In our case, we usually fine tune the number and size of Spark executors by determining our peak volume and running micro-batch experimentally for a number of days. Normally we would also oversubscribe resources to allow for some fluctuations in traffic. Let’s say we’ve decided to run our micro-batch every 1 minute. Yarn queue, in which our streaming job will run, will have max size to fit up to 2-3 min worth of traffic in one run, just in case of a traffic spike or quick job restart. What it means is our micro-batch will pull at most 3 minutes’ worth of traffic from Kafka in a single iteration and it will spend no more than 1 minute processing it.

What happens when micro-batch is down for an hour for cluster maintenance? When micro-batch starts after long pause and tries to pull all the events since last iteration, there will be 20 times more data to process than we have resources allocated in the queue. (Total delay is 60 min / max expected for single iteration 3 minute = 20 times). If we try to process all the backlog using our small queue it will run forever and create even more backlog.

Our approach for streaming calculations is to skip forward to the last 3 min after any interruption. This will create gaps in 1 minute totals. Any rolled up totals in this case will be off.

For this scenario as well, macro-batches, totaling raw events independently, will create correct hourly/daily/weekly totals despite any gap in 1 minute totals.

 

Bottom line, combining streaming micro-batch calculations with traditional macro-batch calculations will cover all user needs from rough numbers for trending during the day to exact numbers for a weekly report.

What’s next?

There are still two reactive dominoes to tumble before we achieve the full reactive nirvana across our stack.
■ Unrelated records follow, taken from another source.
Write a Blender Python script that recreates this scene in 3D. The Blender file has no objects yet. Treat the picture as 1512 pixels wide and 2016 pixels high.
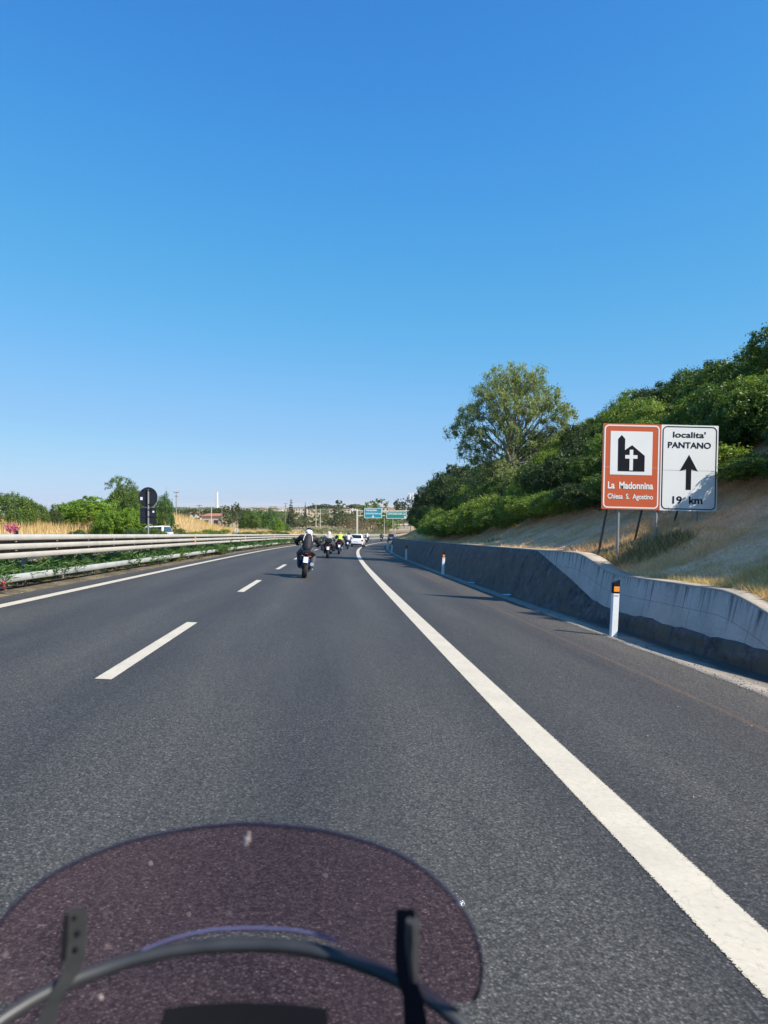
import bpy, math, random
import numpy as np
from mathutils import Vector, Matrix

random.seed(7)
RNG = np.random.default_rng(11)
SC = bpy.context.scene
COL = SC.collection
R = math.radians

# ------------------------------------------------------------------ camera, sky, sun, exposure
cam = bpy.data.cameras.new('camera')
cam.lens = 25.0
cam.sensor_width = 36.0
cam.sensor_fit = 'AUTO'
cam.shift_y = 44 / 2016
cam.clip_start = 0.05
cam.clip_end = 90000
cam.dof.use_dof = True
cam.dof.focus_distance = 16
cam.dof.aperture_fstop = 6.3
camo = bpy.data.objects.new('camera', cam)
COL.objects.link(camo)
camo.location = (0, 0, 1.45)
camo.rotation_euler = (R(90), 0, 0)
SC.camera = camo

SUN = Vector((1.0, -0.56, 1.0)).normalized()
EL = math.asin(SUN.z)
AZ = math.atan2(SUN.x, SUN.y)
TILT = math.atan(0.04)            # the road runs downhill: true horizon lies this far above the road plane
w = bpy.data.worlds.new('World')
SC.world = w
w.use_nodes = True
nt = w.node_tree
nt.nodes.clear()
tc = nt.nodes.new('ShaderNodeTexCoord')
mp = nt.nodes.new('ShaderNodeMapping')
mp.inputs['Rotation'].default_value = (-TILT, 0, 0)
sky = nt.nodes.new('ShaderNodeTexSky')
sky.sky_type = 'NISHITA'
sky.sun_disc = False
sky.sun_elevation = EL
sky.sun_rotation = AZ
sky.altitude = 0
sky.air_density = 1.0
sky.dust_density = 0.3
sky.ozone_density = 6.0
EXPO = 0.55
def vmul(src, k):
    n = nt.nodes.new('ShaderNodeVectorMath'); n.operation = 'SCALE'
    n.inputs['Scale'].default_value = k
    nt.links.new(src, n.inputs[0])
    return n.outputs[0]
crv = nt.nodes.new('ShaderNodeRGBCurve')      # the phone's colour response for the clear sky
E_ = 2 ** EXPO
for c, pts in zip(crv.mapping.curves, (
        [(0, 0), (.040, .045), (.056, .070), (.082, .115), (.152, .254), (.218, .335), (.276, .415), (.6, .75), (1, .95)],
        [(0, 0), (.080, .246), (.108, .337), (.152, .430), (.254, .552), (.318, .605), (.340, .64), (.6, .80), (1, .95)],
        [(0, 0), (.168, .694), (.214, .780), (.262, .815), (.31, .86), (.362, .915), (.6, .97), (1, 1.0)])):
    while len(c.points) < len(pts):
        c.points.new(.5, .5)
    for p, (x, y) in zip(c.points, pts):
        p.location = (x, y / E_)
crv.mapping.extend = 'HORIZONTAL'
crv.mapping.update()
bg = nt.nodes.new('ShaderNodeBackground')
bg.inputs['Strength'].default_value = 0.12
wo = nt.nodes.new('ShaderNodeOutputWorld')
nt.links.new(tc.outputs['Generated'], mp.inputs['Vector'])
nt.links.new(mp.outputs['Vector'], sky.inputs['Vector'])
nt.links.new(vmul(sky.outputs['Color'], .06), crv.inputs['Color'])
nt.links.new(vmul(crv.outputs['Color'], 1 / .12), bg.inputs['Color'])
nt.links.new(bg.outputs['Background'], wo.inputs['Surface'])

sl = bpy.data.lights.new('sun', 'SUN')
sl.energy = 4.8
sl.angle = R(0.53)
sl.color = (1.0, 0.93, 0.82)
so = bpy.data.objects.new('sun', sl)
COL.objects.link(so)
so.rotation_euler = SUN.to_track_quat('Z', 'Y').to_euler()

SC.view_settings.view_transform = 'Standard'
SC.view_settings.look = 'None'
SC.view_settings.exposure = EXPO
SC.view_settings.gamma = 1.0
SC.render.film_transparent = False
SC.cycles.max_bounces = 6
SC.cycles.transparent_max_bounces = 16

# ------------------------------------------------------------------ road line and land form
_C = np.array([3.47225e-06, 2.91537e-05, -0.0767707, 1.54019])
_v110 = float(np.polyval(_C, 110)); _s110 = float(np.polyval(np.polyder(_C), 110))
def xR(d):
    """x of the right edge line at distance d"""
    d = np.asarray(d, float)
    a = np.polyval(_C, np.clip(d, 0, 110))
    b = _v110 + _s110 * (d - 110) + 0.0008 * (d - 110) ** 2
    c = 1.54019 - 0.0767707 * d
    return np.where(d > 110, b, np.where(d < 0, c, a))
def xs(d):
    return float((xR(d + .5) - xR(d - .5)))
def bank(t):
    return -0.042 * (np.asarray(t, float) + 1.42)
def sst(a, b, x):
    x = np.clip((np.asarray(x, float) - a) / (b - a), 0, 1)
    return x * x * (3 - 2 * x)
def wall_top(d):
    d = np.asarray(d, float)
    return 0.69 + 0.36 * sst(13.2, 15.7, d) - 0.52 * sst(9.9, 7.2, d)
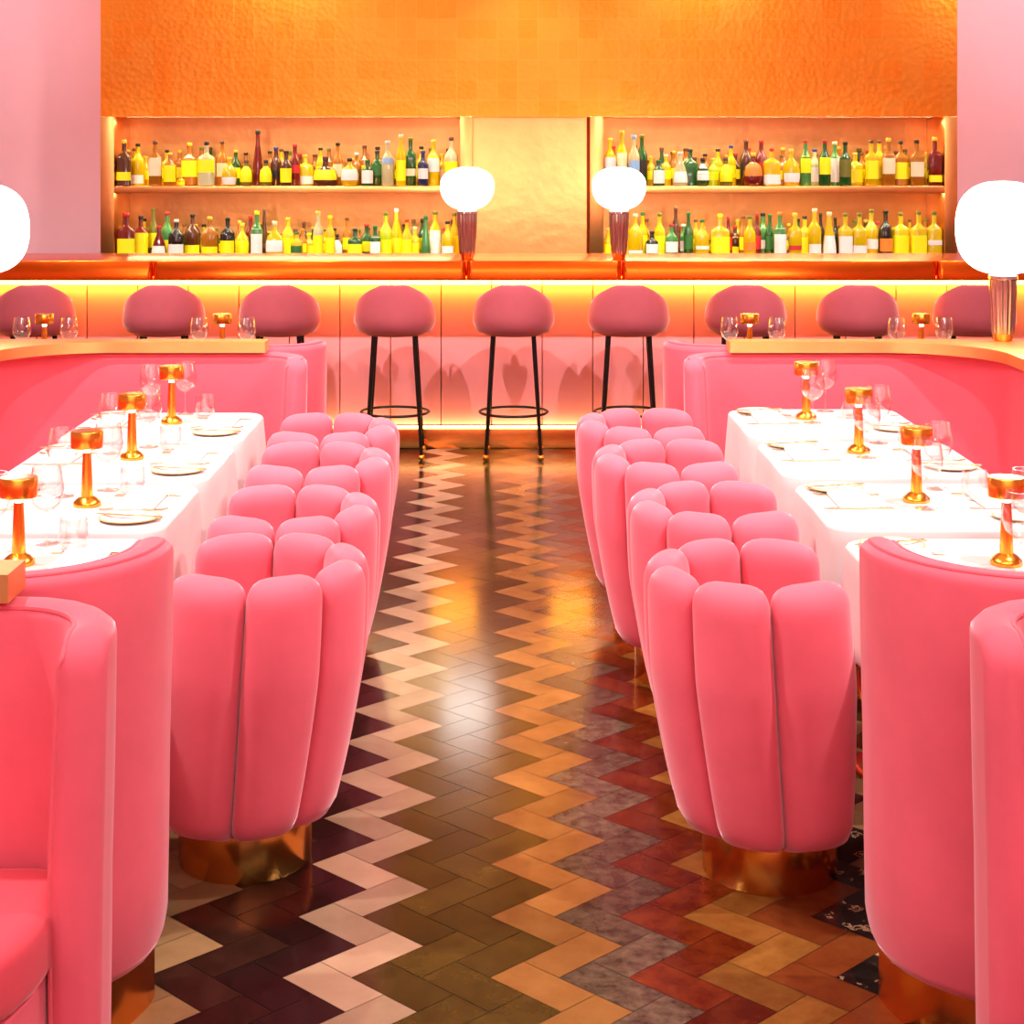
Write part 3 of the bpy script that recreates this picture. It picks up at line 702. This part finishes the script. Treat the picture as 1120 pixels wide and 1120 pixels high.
def shape_prof(sh, h, r):
    nr = min(r*.36, .0145)
    if sh == 's': return [(r*.9, 0), (r, .004), (r, h*.60), (r*.9, h*.65), (nr*1.15, h*.72), (nr, h*.76), (nr, h*.93)], 5
    if sh == 't': return [(r*.9, 0), (r, .006), (r*.97, h*.25), (r*.70, h*.52), (nr*1.1, h*.75), (nr, h*.93)], 2
    if sh == 'b': return [(r*.75, 0), (r*.86, .004), (r, h*.22), (r, h*.42), (r*.82, h*.60), (nr*1.3, h*.72), (nr, h*.78), (nr, h*.9)], 2
    if sh == 'd': return [(r*.92, 0), (r, .006), (r, h*.35), (r*.8, h*.55), (nr*1.4, h*.66), (nr*1.2, h*.85)], 2.4
    return [(r*.92, 0), (r, .005), (r, h*.55), (r*.93, h*.62), (r*.62, h*.69), (nr*1.1, h*.76), (nr, h*.80), (nr, h*.94)], 2
def prof_r(pr, z):
    for (r0, z0), (r1, z1) in zip(pr, pr[1:]):
        if z0 <= z <= z1: return r0+(r1-r0)*((z-z0)/(z1-z0) if z1 > z0 else 0)
    return pr[-1][0]
placed = []
def bottle(px, py, wpx, sh, gc, lc, cc, l0, l1, row, zb, shelf, order):
    wpx *= 1.12; Y = YN+.06+row*.10
    while True:
        x = (px-CX)*Y/F; r = wpx/2*Y/F; ry = min(r, .05)
        lo_, hi_ = (125, 503) if px < 580 else (660, 1033)
        x = min(max(x, xn(lo_)+r*1.0+.006), xn(hi_)-r*1.0-.006)
        if Y > YD-.07 or not any(pz == zb and abs(px_-x) < pr_+r+.0035 and abs(py_-Y) < ry_+ry+.004 for px_, py_, pr_, ry_, pz in placed): break
        Y += .01
    if Y > YD-.07: return False
    placed.append((x, Y, r, ry, zb)); s_ = F/Y
    zt = EYE-(py-HY)/s_; h = zt-zb
    pr, ex = shape_prof(sh, h, r)
    sy = min(1.0, .05/r) if r > .05 else 1.0
    root = empty('bottle', (x, Y, zb+.0006)); root.empty_display_size = .02
    q = MB(); q.lathe(pr, n=20, ex=ex, sy=sy); q.build('glass_body', 'bottle_'+gc, root, angle=50)
    nr = pr[-1][0]; z1 = pr[-1][1]
    q = MB(); q.lathe([(nr*1.05, z1-.004), (nr*1.22, z1), (nr*1.22, h-.004), (nr*1.0, h)], n=14); q.build('cap', 'label_'+cc, root)
    if l1-l0 > .02:
        q = MB(); rs = []; N = 12; A = radians(62)
        for z in [h*(l0+(l1-l0)*t/4) for t in range(5)]:
            rr = prof_r(pr, z)*1.015+.0008; ring = []
            for k in range(N+1):
                a = -pi/2-A+2*A*k/N; ca, sa = cos(a), sin(a); qn = (abs(ca)**ex+abs(sa)**ex)**(-1/ex)
                ring.append((rr*qn*ca, rr*qn*sa*sy, z))
            rs.append(ring)
        q.rings(rs, closed=False); q.build('paper_label', 'label_'+lc, root, angle=80)
    shp = {'s': 'square', 't': 'tapered', 'b': 'round', 'd': 'wide', 'r': 'slim'}[sh]
    if row: lab = f'{shp} {CN[gc]} bottle, {LN[cc]} cap, number {order} in back row, {shelf}'
    else: lab = f'{shp} {CN[gc]} bottle, {LN[lc]} label, {LN[cc]} cap, number {order} along front, {shelf}'
    tag(root, lab, 'bottle', f'bottles on the {shelf}'); return True
for lst, zb, shelf in ((B_UL, zS, 'upper left shelf'), (B_LL, zL, 'lower left shelf'), (B_UR, zS, 'upper right shelf'), (B_LR, zL, 'lower right shelf')):
    cnt = [0, 0]
    for b_ in lst:
        if bottle(*b_, zb, shelf, cnt[b_[9]]+1) is not False: cnt[b_[9]] += 1
    rb_ = random.Random(len(lst)*7+int(zb*10)); p0 = (129 if 'left' in shelf else 667); p1 = (498 if 'left' in shelf else 1029)
    px = p0+4
    while px < p1:
        base = 203.5 if zb == zS else 284
        hh = rb_.uniform(28, 45)
        b_ = (px, base-hh, rb_.uniform(9, 12), rb_.choice('rrsb'), rb_.choice('AAYBYOAG'), 'y', rb_.choice('nkgegr'), .2, .5, 2)
        if bottle(*b_, zb, shelf, cnt[1]+1) is not False: cnt[1] += 1
        px += rb_.uniform(9, 15)

# ------------------------------------------------------------------ lights
def area(name, loc, rot, sx, sy, power, col=(1, 1, 1), spread=pi):
    l = bpy.data.lights.new(name, 'AREA'); l.shape = 'RECTANGLE'; l.size = sx; l.size_y = sy; l.energy = power; l.color = col; l.spread = spread
    o = bpy.data.objects.new(name, l); COL.objects.link(o); o.location = loc; o.rotation_euler = rot; return o
def spot(name, loc, tgt, power, ang, blend=.5, r=.05, col=(1, .93, .86)):
    l = bpy.data.lights.new(name, 'SPOT'); l.energy = power; l.spot_size = radians(ang); l.spot_blend = blend; l.shadow_soft_size = r; l.color = col
    o = bpy.data.objects.new(name, l); COL.objects.link(o); o.location = loc
    from mathutils import Vector
    o.rotation_euler = (Vector(tgt)-Vector(loc)).to_track_quat('-Z', 'Y').to_euler(); return o
area('fill_light', (0, 3.3, CEIL-.03), (0, 0, 0), 7, 6.5, 28, (1, .93, .88))  # general fill from above, added without a fixture
area('fill_light', (0, .9, CEIL-.1), (radians(22), 0, 0), 6, 1.2, 75, (1, .93, .88))  # added front fill, tilted towards the chair fronts
area('fill_light', (0, -1.6, CEIL-.1), (radians(-58), 0, 0), 6, 1.0, 170, (1, .93, .88))  # added fill behind the camera, brightens the front wall for metal reflections
for sg in (-1, 1):
    for y in (3.75, 5.0, 6.3):
        spot("table_spot", (sg*1.84, y-.15, 3.4), (sg*1.05, y+.35, .75), 165, 100, 1, .04)
    spot('bar_spot', (sg*1.35, 8.0, 3.5), (sg*.9, 10.3, .5), 230, 70, .6, .03)
    spot('bar_spot', (sg*3.0, 8.0, 3.5), (sg*2.6, 10.3, .5), 170, 70, .6, .03)
    spot('wall_fill_spot', (sg*4.0, 10.6, 3.55), (sg*3.7, 12.1, 2.0), 72 if sg < 0 else 92, 110, .8, .1, (1, .9, .88))  # unseen spots added to brighten the pink wall beside the back bar
    spot('wall_fill_spot', (sg*1.6, 10.9, 3.6), (sg*1.7, 12.0, 2.2), 72, 100, .8, .1, (1, .85, .70))  # unseen spots added to brighten the copper header
spot('wall_fill_spot', (.2, 11.2, 3.6), (.2, 12.05, 1.5), 120, 60, .8, .1, (1, .85, .70))  # unseen spot added to brighten the centre panel
for y in (5.8, 7.1, 8.4): spot('aisle_spot', (0, y, 3.6), (0, y+.2, 0), 80, 60, .7, .05)
for a, b_ in ((125, 503), (660, 1033)):
    xm = (xn(a)+xn(b_))/2; w_ = xn(b_)-xn(a)
    area('niche_light', (xm, YN+.12, zN-.02), (radians(-20), 0, 0), w_*.95, .05, 8, (1, .80, .44))
    area('niche_light', (xm, YN+.12, zS-.06), (radians(-20), 0, 0), w_*.95, .05, 7, (1, .80, .44))
wd = bpy.data.worlds.new('world'); S.world = wd; wd.use_nodes = True
wd.node_tree.nodes['Background'].inputs[0].default_value = (1, .85, .8, 1); wd.node_tree.nodes['Background'].inputs[1].default_value = .3

S.cycles.transparent_max_bounces = 48
S.view_settings.view_transform = 'Standard'; S.view_settings.look = 'None'; S.view_settings.exposure = .85; S.view_settings.gamma = 1
S.view_settings.use_curve_mapping = False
The most obvious step is to relocate user facing dashboards to a nimbler analytical platform. We had already been using Druid for a while and developed a Spark – Druid connector. Now we can push calculation results to users at whatever velocity we need.

Familiarity with FP and Scala and understanding of the Akka role in the success of Spark and Kafka, helped us to re-evaluate our event collector architecture as well. It is written using a traditional Java Servlets container and uses lots of complicated multithreading code to consume multiple streams of events asynchronously.

Reactive approach (specifically reactive Akka Streams) and Scala is exactly what we need to drastically simplify our Java code base and to wring every last ounce of scalability from our hardware.

Thanks to our friends at the PayPal framework team, Reactive programming is now becoming mainstream at PayPal: SQUBS a new reactive way for PayPal to build applications

Conclusion

Is my claim that Reactive Programming is changing the world too dramatic? The cost of scalability is a key factor to consider. Frameworks like Akka are democratizing one of the most complex, hard to test, and debug domains of software development. With a solid foundation, Sparks and Kafkas of the world are evolving much faster than the prior generation of similar tools. This means more time is being spent on business critical features than on fixing inevitable (in the past) concurrency bugs.

Consider our case.

In the past, real-time analytic systems (like CEP – complex event processing) were an extreme luxury, literally costing millions of dollars in license fees just to set it up. Companies would invest in those systems for very important core business reasons only. For PayPal or Credit Card companies it would be fraud detection. Product roll-outs or marketing campaigns however, would very rarely reach the threshold of such importance.
Today we get the streaming platform practically for free as a package deal.

So yes! Reactive programming is changing the world.